When she turned back around, there was a line of seemingly 150 people waiting to talk to the customer service representatives. 

“Under very difficult conditions on the night of Jan. 5, we’re proud of our team in Portland who worked incredibly hard to care for our guests,” Alaska said in a statement to The Seattle Times Thursday. 

Alaska has offered to refund customers the price of their ticket, as well as a $1,500 payment. But it’s not clear if all the passengers on board have been contacted by Alaska to set that up, Laurence said at the Thursday news conference. 

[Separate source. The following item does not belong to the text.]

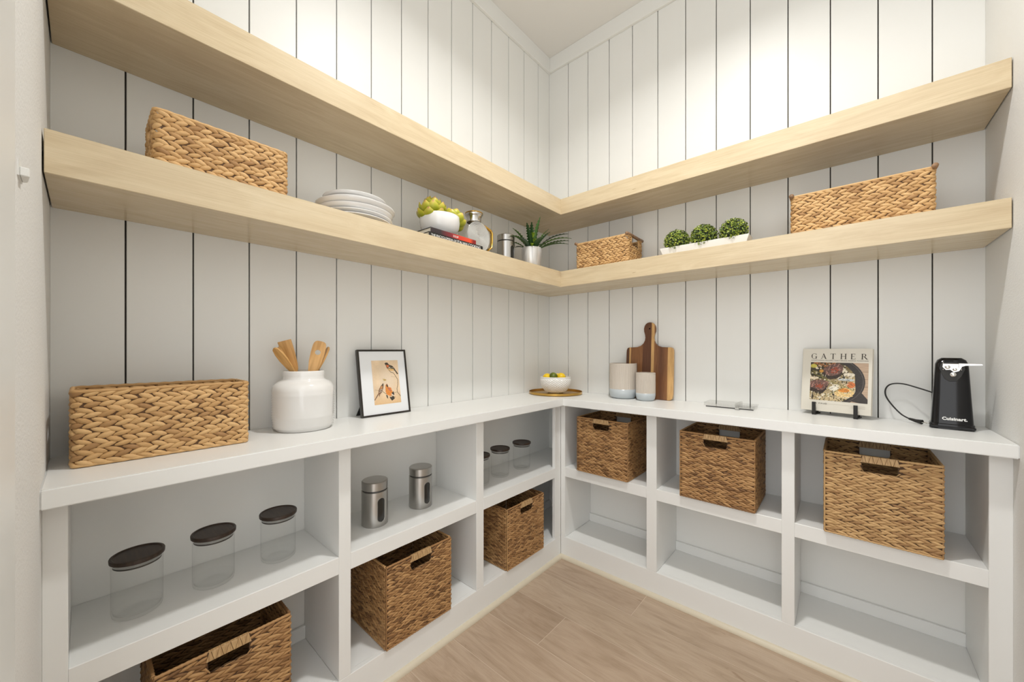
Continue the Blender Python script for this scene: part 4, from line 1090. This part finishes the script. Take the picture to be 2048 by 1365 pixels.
def circ(cx, cy, rx, ry, wob=0.0, seed=1):
    a = np.arctan2(V_-cy, U-cx); return ((U-cx)/rx)**2+((V_-cy)/ry)**2 < (1+wob*(vnoise(a/6.3+.5, a*0+.5, 14, 1, seed)-.5))**2
c0 = q2(560, 620)
paint(circ(c0[0], c0[1], .655, .66), (50, 45, 44), .25)
paint(poly_mask(U, V_, Q([(1090, 800), (1150, 880), (1230, 990), (1225, 1050), (1080, 1035), (900, 990)])), (56, 50, 48), .2)
paint(circ(c0[0], c0[1], .632, .635) & ~circ(c0[0], c0[1], .618, .62), (84, 78, 74), .2)
rim_ = circ(c0[0]-.03, c0[1]+.03, .545, .57, .12, 4)
na, nb, nc = vnoise(U, V_, 26, 24, 31), vnoise(U, V_, 48, 44, 32), vnoise(U, V_, 70, 12, 33)
cream = np.clip((U*.6+V_*.9-.55)*2.2, 0, 1)[..., None]
mixc = lin3(120, 104, 66)*(1-cream)+lin3(206, 184, 142)*cream
C[rim_] = (mixc*(.45+.55*nb[..., None]+.45*vnoise(U, V_, 63, 58, 36)[..., None]))[rim_]
def blotch(msk, thr, nzm, col, tex=.25): paint(msk & (nzm > thr), col, tex, 9)
blotch(rim_, .70, na, (214, 204, 182)); blotch(rim_, .74, nb, (84, 76, 44)); blotch(rim_, .80, nc, (60, 50, 36))
paint(rim_ & (V_ < .42) & (U < .62) & (na < .60), (56, 50, 36), .6); paint(rim_ & (V_ < .12) & (U < .45) & (nb > .45), (160, 104, 60), .4)
paint(circ(*q2(350, 330), .06, .05), (196, 184, 80), .2); paint(circ(*q2(480, 430), .04, .04), (198, 142, 60), .2)
paint(circ(*q2(850, 840), .16, .12, .4, 7) & (nb > .25), (222, 190, 130), .4); paint(circ(*q2(840, 800), .10, .055, .4, 8), (196, 124, 50), .35)
paint(circ(*q2(960, 700), .07, .08, .4, 8), (196, 112, 62), .35); paint(circ(*q2(930, 500), .10, .045, .4, 12), (214, 204, 184), .3); paint(circ(*q2(900, 600), .13, .03, .4, 13), (180, 186, 186), .3)
paint(circ(*q2(680, 760), .08, .06, .5, 14), (220, 214, 198), .3); paint(circ(*q2(340, 560), .10, .035, .4, 15), (220, 204, 176), .2)
stk1 = Q([(500, 400), (560, 350), (680, 290), (780, 285), (840, 340), (835, 420), (760, 500), (640, 525), (560, 500)])
stk2 = Q([(262, 640), (340, 600), (480, 590), (600, 640), (580, 700), (500, 790), (420, 795), (330, 750), (262, 735)])
for stk, dx, dy in ((stk1, 0, .0), (stk2, 0, 0)):
    paint(poly_mask(U, V_, [(a-.01, b_+.09) for a, b_ in stk]), (52, 40, 34), .5, 41); paint(poly_mask(U, V_, stk), (104, 76, 68), .65, 42)
    cxm = sum(a for a, _ in stk)/len(stk); cym = sum(b_ for _, b_ in stk)/len(stk)
    blotch(poly_mask(U, V_, stk), .64, vnoise(U+V_*.3, V_, 44, 22, 44), (156, 116, 104)); blotch(poly_mask(U, V_, [(cxm+(a-cxm)*.45+.02, cym+(b_-cym)*.5+.02) for a, b_ in stk]), .45, nb, (150, 70, 48))
for l in ([(300, 440), (420, 520), (560, 560)], [(540, 920), (700, 820), (850, 740)], [(560, 590), (700, 660), (840, 720), (1000, 800)], [(330, 420), (460, 470), (500, 560)]):
    paint(stroke(U, V_, Q(l), .006, asp), (128, 124, 66), .3)
rs = np.random.default_rng(5)
for _ in range(90):
    a, b_ = rs.uniform(.0, .78), rs.uniform(.3, .97); th_ = rs.uniform(0, 6.28)
    if ((a-c0[0])/.52)**2+((b_-c0[1])/.55)**2 > 1: continue
    st1 = stroke(U, V_, [(a, b_), (a+.035*math.cos(th_), b_+.035*math.sin(th_))], .0035, asp)
    if _ % 3: paint(st1 & ~poly_mask(U, V_, stk1) & ~poly_mask(U, V_, stk2), [(120, 118, 64), (70, 60, 40), (230, 222, 200)][_ % 3], .2)
cvp = print_obj('cover_photograph', C, .191, .165, .35, bk, (0, 0, 0), (0, 0, 0), .3)
cvp.matrix_local = pv @ Matrix.Translation((-BWd/2+.030, -.0004, .0475))
es = thing('book_easel', 'small black easel with two front prongs holding the cookbook', 'easel', (bkx, bky, CT), yaw)
for x in (-.066, .072):
    G().box(x-.0065, x+.0065, -.013, -.009, .002, .056).obj('front_prong', M['blackmatte'], es, bevel=.0006)
    G().box(x-.0065, x+.0065, -.013, .052, .0, .0055).obj('foot', M['blackmatte'], es, bevel=.0006)
    G().box(x-.0065, x+.0065, -.009, .024, .0115, .0155).obj('book_rest', M['blackmatte'], es, bevel=.0006)
    G().box(x-.0065, x+.0065, .024+.002, .0285, 0, .19, Matrix.Rotation(-.06, 4, 'X')).obj('back_post', M['blackmatte'], es)
G().box(-.07, .078, .028, .032, .10, .112, Matrix.Rotation(-.06, 4, 'X')).obj('cross_bar', M['blackmatte'], es)

# --- black electric can opener
oy = -math.radians(5)
op = thing('can_opener', 'glossy black electric can opener with chrome mechanism and white lettering', 'can opener', (1.866, -.120, CT), oy)
def opener_body():
    lv_ = [(0.0, .0545, .046), (.018, .0535, .045), (.02, .051, .043), (.12, .0455, .037), (.20, .0415, .031), (.232, .0395, .027), (.246, .0345, .021), (.254, .024, .013)]
    vs = []; fs = []; K = 28
    for z, a, b_ in lv_:
        for k in range(K):
            t_ = 2*PI*k/K; c, s__ = math.cos(t_), math.sin(t_); e = .42 if z < .24 else .6
            vs.append((a*abs(c)**e*(1 if c > 0 else -1), b_*abs(s__)**e*(1 if s__ > 0 else -1), z))
    for i in range(len(lv_)-1): fs += [(i*K+k, i*K+(k+1) % K, (i+1)*K+(k+1) % K, (i+1)*K+k) for k in range(K)]
    fs += [tuple(reversed(range(K))), tuple(range((len(lv_)-1)*K, len(lv_)*K))]
    return G().add(vs, fs)
autosmooth(opener_body().obj('housing', M['black'], op), 30)
def onface(z): return -float(np.interp(z, [.018, .12, .20, .232], [.045, .037, .031, .027]))
tilt_f = math.atan2(.011, .14)
G().prism([(-.027, .232), (-.030, .215), (-.018, .180), (-.006, .170), (.012, .172), (.022, .190), (.030, .215), (.030, .234), (0, .240)], onface(.205)-.006, onface(.205)+.004, 'xz').obj('recess_plate', M['blackmatte'], op, bevel=.001)
mz = onface(.205)-.008
G().prism([(-.022, .234), (.022, .234), (.022, .220), (.016, .208), (.004, .203), (-.004, .212), (-.015, .211), (-.023, .222)], mz-.004, mz+.004, 'xz').obj('cutting_head', M['chrome'], op, bevel=.0008)
G().prism([(.014, .236), (.066, .2355), (.069, .2295), (.03, .2275), (.014, .220)], mz-.012, mz-.004, 'xz').obj('lever_arm', M['chrome'], op, bevel=.0008)
for x, z, r in ((-.011, .222, .007), (.002, .196, .0075), (.006, .214, .0055)):
    G().lathe([(0, .0), (r, 0), (r, .004), (r*.5, .005), (r*.3, .004), (0, .004)], 20, Matrix.Translation((x, mz-.003, z)) @ Matrix.Rotation(PI/2, 4, 'X')).obj('cutting_wheel', M['chrome'], op, smooth=False)
for x, z in ((-.021, .213), (.021, .213), (-.021, .236)):
    G().lathe([(0, 0), (.002, 0), (.0015, .0015), (0, .002)], 10, Matrix.Translation((x, mz-.001, z)) @ Matrix.Rotation(PI/2, 4, 'X')).obj('screw', M['chrome'], op)
tx_ = link('brand_lettering', text_mesh('Cuisinart.', .0145, .0003, .00055, 1.03), M['inkwhite'], op)
tx_.matrix_local = Matrix.Translation((-.024, onface(.034)-.0012, .034)) @ Matrix.Rotation(PI/2-.075, 4, 'X')
G().box(-.054, .054, -.0465, .0465, .0, .017).obj('base', M['black'], op, bevel=.005, segs=3)
# cord: leaves the back of the housing, loops left and comes back to its plug
def catmull(P_, n=10):
    P_ = [Vector(p) for p in P_]; P_ = [P_[0]]+P_+[P_[-1]]; out = []
    for i in range(1, len(P_)-2):
        for k in range(n):
            t_ = k/n; a, b_, c, d_ = P_[i-1:i+3]
            out.append(.5*((2*b_)+(-a+c)*t_+(2*a-5*b_+4*c-d_)*t_*t_+(-a+3*b_-3*c+d_)*t_**3))
    out.append(P_[-2]); return out
rz_ = Matrix.Rotation(-oy, 4, 'Z')
def loc_op(x, y, z): return rz_ @ (Vector((x, y, z))-Vector((1.866, -.120, CT)))
G().tube(catmull([loc_op(*p) for p in [(1.835, -.095, 1.075), (1.790, -.060, 1.092), (1.750, -.040, 1.104), (1.718, -.035, 1.100), (1.703, -.035, 1.080), (1.704, -.036, 1.050), (1.722, -.042, 1.015), (1.745, -.058, .985), (1.765, -.075, .972)]]), .0026, 8).obj('cord', M['blackmatte'], op, smooth=True)
pp = [loc_op(*p) for p in [(1.765, -.075, .972), (1.776, -.082, .969), (1.780, -.085, .9675), (1.797, -.097, .9655)]]
G().tube(pp, [.0040, .0056, .0060, .0088], 10).obj('plug', M['blackmatte'], op)
d_ = (pp[-1]-pp[-2]).normalized()
for s_ in (-1, 1):
    sd = Vector((-d_.y, d_.x, 0))*.0045*s_
    G().tube([pp[-1]+sd, pp[-1]+sd+d_*.016], .0013, 6).obj('prong', M['chrome'], op)

# ------------------------------------------------------------------ glass jars in the cubbies
def jar(label, loc, group='glass jars with dark wooden lids'):
    t = thing('glass_jar', label, 'jar', loc, 0, group); R, H = .0505, .142
    G().lathe([(0, .0035), (R*.35, .004), (R*.7, .0015), (R*.88, 0), (R*.97, .004), (R, .012), (R, H)], 64).obj('glass_body', M['glass'], t, smooth=True)
    G().lathe([(0, .010), (R*.3, .0095), (R*.8, .007), (R*.93, .011), (R-.0015, .02)], 64).obj('inner_base', M['glass'], t, smooth=True)
    G().lathe([(R-.0028, H-.012), (R-.0028, H-.0075)], 64).obj('seal_ring', M['rubber'], t, smooth=True)
    G().lathe([(R-.0034, H-.0075), (R-.0034, H)], 64).obj('seal_band', M['seal'], t, smooth=True)
    autosmooth(G().lathe([(0, H), (R+.001, H), (R+.0035, H+.0015), (R+.004, H+.009), (R+.003, H+.011), (R-.001, H+.0115), (R-.004, H+.009), (0, H+.009)], 64).obj('lid', M['lid'], t))
    return t
j0 = jar('glass jar with dark lid, leftmost of three in the first cubby', (.150, -2.094, M1))
for loc, lab in (((.148, -1.931, M1), 'glass jar with dark lid, middle of three in the first cubby'), ((.143, -1.757, M1), 'glass jar with dark lid, rightmost of three in the first cubby'),
                 ((.150, -.828, M1), 'glass jar mostly hidden behind the divider, cubby next to the corner'), ((.140, -.662, M1), 'glass jar with dark lid, left fully visible one near the corner'), ((.143, -.478, M1), 'glass jar with dark lid nearest the corner')):
    c = copy_tree(j0); c.location = loc; c['label'] = lab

According to the lawsuit from the Stritmatter firm, passengers were offered the option to get on another plane that evening to continue to their original destination, Ontario, Calif. That flight was also operating a Boeing 737 MAX 9, which were grounded by the FAA the following day. 

Some passengers boarded but others were hesitant. One unaccompanied minor who was on the plane texted their parents about the situation, said Furhad Sultani, a lawyer with the Stritmatter firm, speaking at the news conference. Not wanting their child to get back on a plane, their family drove from California to Oregon that night. 

Both Cunningham and Anderson said they would avoid flying Alaska in the future.

After spending an extra weekend in Portland, Cunningham said he and his girlfriend boarded a plane to head home to Corona, Calif. As the plane started to ascend, Cunningham saw his girlfriend was crying.